Die Gefahr der Trunkenheit wird im AT und auch in den Apokryphen genau erkannt. Der Schreiber der Sprüche sagt: „Der Wein macht Spötter, und starkes Getränk macht wild“ (Spr 20,1). Jesaja spricht von der Verdammnis derer, die vor Trunkenheit taumeln (Jes 28,7). Im Buch der Weisheit Sirachs wird die Einstellung der antiken Welt zum Wein besonders deutlich: „Der Wein erquickt den Menschen das Leben, so man ihn mässig trinkt. Und was ist das Leben, da kein Wein ist? Der Wein ist geschaffen, dass er die Menschen soll fröhlich machen. Der Wein, mässig getrunken, erfreut Leib und Seele. Aber so man zu viel trinkt, bringt er Herzeleid, dieweil man sich reizt und widereinander streitet. Die Trunkenheit macht einen tollen Narren noch toller, dass er trotzt und pocht, bis er wohl gebleut, geschlagen und verwundet wird“ (Sirach 31,32-38 nach Luther).

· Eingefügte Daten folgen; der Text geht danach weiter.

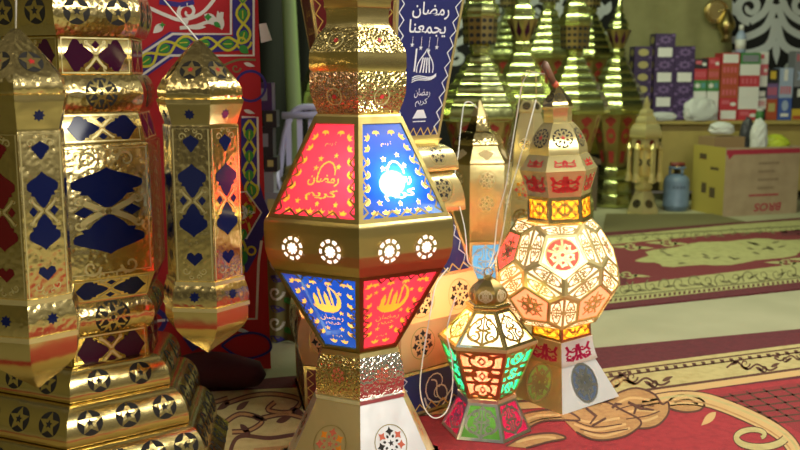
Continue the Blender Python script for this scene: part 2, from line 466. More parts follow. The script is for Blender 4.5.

Wir wissen, dass Jesus dem Wein gegenüber nicht vollkommen enthaltsam war, denn Johannes berichtet uns die Geschichte von der Verwandlung des Wassers in Wein (Joh 2,1-11). Auch er wurde von seinen Feinden als Fresser und Säufer verleumdet (Mt 11,19).

Man kann zwar völlige Abstinenz als ein christliches Gebot hinstellen, aber nicht aufgrund eindeutiger Erklärungen und Verbote in der Schrift, sondern nur nach dem Grundsatz, den Paulus zweimal darlegt: „Es ist besser, du isst kein Fleisch und trinkst keinen Wein und tust nichts, woran sich dein Bruder stösst“ (Röm 14,21). Die christliche Freiheit darf nie zu einem Stein des Anstosses für den Schwachen werden. „Darum, wenn Speise meinen Bruder zu Fall bringt, will ich nie mehr Fleisch essen, damit ich meinen Bruder nicht zu Fall bringe“ (1 Kor 8,9.13).

Komos - Schwelgerei hat im griechischen Sprachgebrauch einen besonderen Hintergrund. Es beschreibt vor allem den fröhlichen Umzug durch die Strassen einer Stadt und die anschliessende Feier zu Ehren eines in den Spielen erfolgreichen Sportlers. Alle seine Freunde zogen mit ihm durch die Strassen und feierten dann bei Essen und Trinken.

In der Bibel hat komos eine viel ernstere Bedeutung. Im NT gebraucht es nur der Apostel Paulus im Römer- und im Galaterbrief. In den kanonischen Schriften des griechischen Alten Testaments kommt es nicht vor, sondern nur zweimal in den Apokryphen. Im Buch der Weisheit beschreibt es die wachsende Sünde des Menschengeschlechts (14,23-24 nach Luther). Hier bedeutet komos offensichtlich weit mehr als nur eine gelegentliche Feier, die vielleicht in eine vorübergehende Ausschweifung ausartet. Sehr bezeichnend ist der Gebrauch in 2. Makkabäer 6,4. Diese Stelle berichtet von den Taten des Antiochus Epiphanes, der in der ersten Hälfte des 2. Jahrhunderts vor Christus Jerusalem eroberte. Er wollte den jüdischen Glauben ausrotten, deshalb verbot er bei Todesstrafe, den Sabbat zu halten und eine Abschrift der Gesetze zu besitzen. Er beschmutzte den Brandopferaltar, indem er Schweinefleisch darauf opferte, und richtete in den Räumen des Tempels Bordelle ein. Der Tempel, so wird berichtet, war mit Schwelgerei und Gelagen erfüllt. Komas kennzeichnet lustvolle Ausschweifung in sexuellen und anderen körperlichen Freuden, verletzend für Gott und die Menschen.

Die beiden Wörter Trunkenheit und Schwelgerei - methe und komos beschreiben die Freude, die zur Ausschweifung geworden ist. Für den Christen gibt es eine Möglichkeit, solche Freuden zu meiden. Er muss sich nur daran erinnern, dass er immer in der Gegenwart Christi lebt, und dass er deshalb versuchen soll, sein Leben mit all seinem Tun und seiner Freude so zu gestalten, dass er sich vor Christus nicht zu schämen braucht.